S’en sont suivies des réactions très virulentes sur les réseaux sociaux mardi pendant la journée, près d’un million de tweets portant le hashtag #pınargültekin ont été partagés sur le réseau social.
Les hashtag #IstanbulSözleşmesiYaşatır ("la convention d’Istanbul protège la vie"), ou encore #KadınCinayetleriPolitiktir ("les féminicides sont politiques") ont été utilisés des dizaines de milliers de fois. Réagissant à la mort de la jeune femme, les utilisateurs ont exigé que davantage de mesures soient prises pour arrêter les meurtres de femmes, tout en appelant à ne pas se retirer de la Convention d'Istanbul.
Mardi en début de soirée, plusieurs manifestations se sont tenues à travers le pays pour réagir aux féminicides, et demander l’application de la Convention d’Istanbul. Des dizaines de femmes ont été placées en garde à vue.
Meral Akşener, la leader du Iyi Parti (Bon Parti), a demandé "Combien de femmes doivent-elles encore mourir pour mettre en œuvre la Convention d’Istanbul ?".
Une pétition sur Change.org a été lancée pour demander l’application effective de la Convention d’Istanbul ainsi que de la loi n° 6284.
Les féminicides en Turquie
Les ONG et associations de protection des femmes en danger ont déclaré une hausse des violences à l’égard des femmes au cours des derniers mois.
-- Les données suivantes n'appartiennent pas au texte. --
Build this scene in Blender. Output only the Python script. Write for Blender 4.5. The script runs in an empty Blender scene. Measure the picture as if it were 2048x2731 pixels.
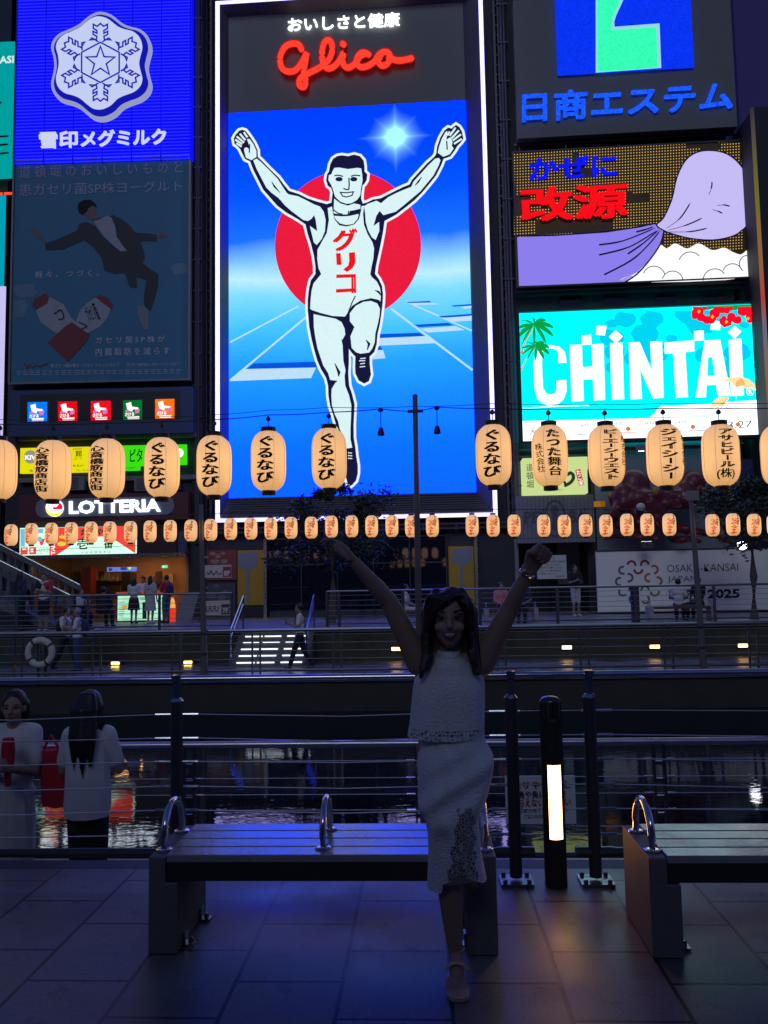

Les données partagées chaque mois par la plateforme Kadin cinayetlerini durduracagiz ("Nous ferons cesser les féminicides"), révèlent l'ampleur des féminicides en Turquie ; au moins 146 femmes auraient été tuées au cours des six premiers mois de 2020. (En 2019, si 299 femmes ont officiellement été tuées, la plateforme en revendique 474, 440 en 2018, 409 en 2017, 328 en 2016, 303 en 2015, 294 en 2014 et 237 en 2013, des chiffres en augmentation donc).
A noter qu’environ 4 femmes sur 10 en Turquie, estiment être victimes de violence "émotionnelle"(psychologique).
En conclusion, le débat sur la dénonciation ou non de la Convention d’Istanbul trouve son ancrage au cœur même de la société turque, dans la "protection de la cellule familiale", institution fondamentale pour la frange conservatrice turque, qui considère cette Convention comme un danger pour la préservation de la famille, des valeurs musulmanes, et des coutumes du pays.
La Convention sera-t-elle dénoncée dans les semaines ou mois à venir ? Affaire à suivre...
*Organisation intergouvernementale qui rassemble 47 États, dont la Turquie, la Russie ou l’Azerbaïdjan.